Rows:
####

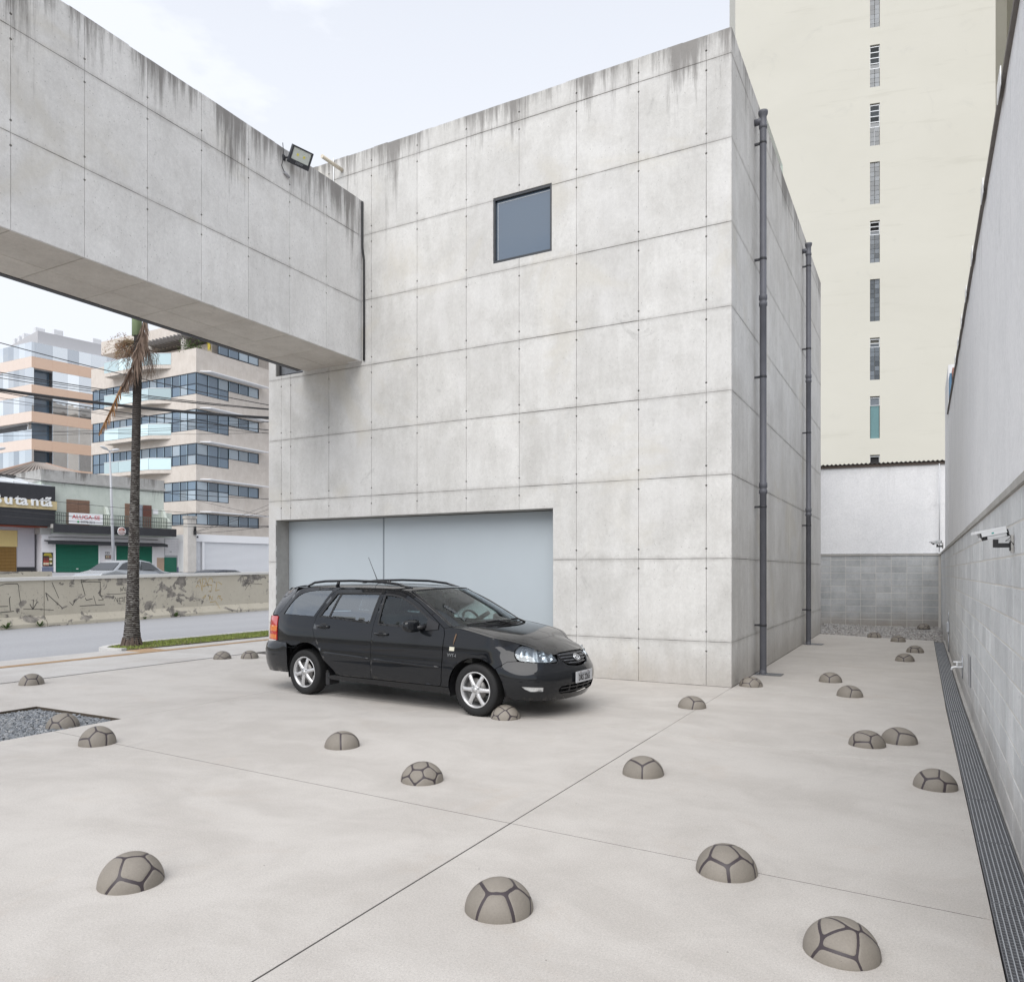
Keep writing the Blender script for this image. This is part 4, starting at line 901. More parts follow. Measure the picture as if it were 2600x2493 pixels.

####

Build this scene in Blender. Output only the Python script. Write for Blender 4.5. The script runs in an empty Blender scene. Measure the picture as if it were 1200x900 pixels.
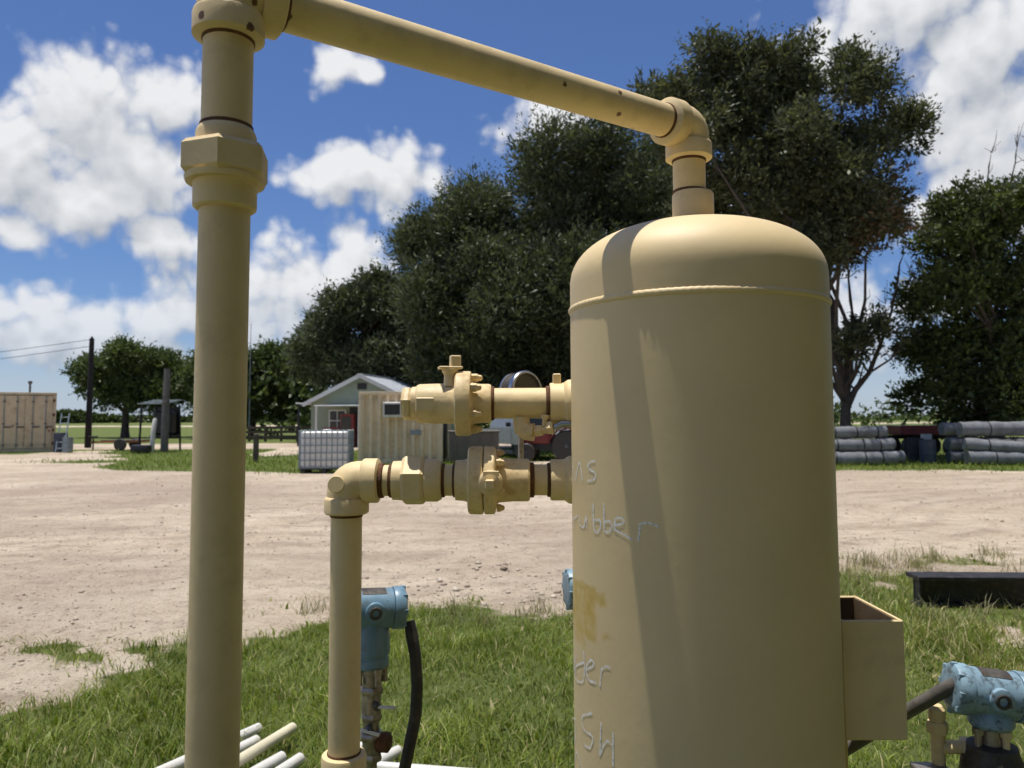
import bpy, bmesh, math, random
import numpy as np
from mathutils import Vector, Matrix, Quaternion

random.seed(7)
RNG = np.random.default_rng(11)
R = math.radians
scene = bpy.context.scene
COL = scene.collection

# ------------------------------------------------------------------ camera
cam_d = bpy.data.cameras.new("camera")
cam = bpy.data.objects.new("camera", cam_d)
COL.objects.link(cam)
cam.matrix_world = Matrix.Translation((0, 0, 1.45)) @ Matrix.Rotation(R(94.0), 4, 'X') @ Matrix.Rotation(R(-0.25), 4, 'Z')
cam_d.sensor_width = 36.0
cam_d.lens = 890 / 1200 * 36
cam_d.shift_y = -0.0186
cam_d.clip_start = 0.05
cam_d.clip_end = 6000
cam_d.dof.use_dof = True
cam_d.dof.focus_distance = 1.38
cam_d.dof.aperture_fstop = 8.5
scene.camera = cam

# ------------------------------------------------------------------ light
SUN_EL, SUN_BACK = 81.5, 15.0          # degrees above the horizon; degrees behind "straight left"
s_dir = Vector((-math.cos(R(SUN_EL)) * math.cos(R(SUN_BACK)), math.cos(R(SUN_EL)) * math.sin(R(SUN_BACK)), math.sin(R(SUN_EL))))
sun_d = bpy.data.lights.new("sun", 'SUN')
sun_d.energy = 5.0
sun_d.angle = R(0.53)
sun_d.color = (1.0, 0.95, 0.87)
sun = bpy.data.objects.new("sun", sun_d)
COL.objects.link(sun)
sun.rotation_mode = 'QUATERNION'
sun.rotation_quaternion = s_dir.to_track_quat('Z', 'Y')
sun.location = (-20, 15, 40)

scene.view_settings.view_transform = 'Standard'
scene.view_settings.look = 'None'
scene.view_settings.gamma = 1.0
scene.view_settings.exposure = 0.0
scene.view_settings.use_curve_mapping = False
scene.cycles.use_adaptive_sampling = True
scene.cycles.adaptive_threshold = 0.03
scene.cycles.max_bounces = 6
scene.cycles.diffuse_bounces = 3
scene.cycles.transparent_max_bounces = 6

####

Exercise aim: Leave the pictures out and copy exactly the lines from the one with "Build this scene" through the one with "scene.camera = cam", nothing more.

Exercise solution:
Build this scene in Blender. Output only the Python script. Write for Blender 4.5. The script runs in an empty Blender scene. Measure the picture as if it were 1200x900 pixels.
import bpy, bmesh, math, random
import numpy as np
from mathutils import Vector, Matrix, Quaternion

random.seed(7)
RNG = np.random.default_rng(11)
R = math.radians
scene = bpy.context.scene
COL = scene.collection

# ------------------------------------------------------------------ camera
cam_d = bpy.data.cameras.new("camera")
cam = bpy.data.objects.new("camera", cam_d)
COL.objects.link(cam)
cam.matrix_world = Matrix.Translation((0, 0, 1.45)) @ Matrix.Rotation(R(94.0), 4, 'X') @ Matrix.Rotation(R(-0.25), 4, 'Z')
cam_d.sensor_width = 36.0
cam_d.lens = 890 / 1200 * 36
cam_d.shift_y = -0.0186
cam_d.clip_start = 0.05
cam_d.clip_end = 6000
cam_d.dof.use_dof = True
cam_d.dof.focus_distance = 1.38
cam_d.dof.aperture_fstop = 8.5
scene.camera = cam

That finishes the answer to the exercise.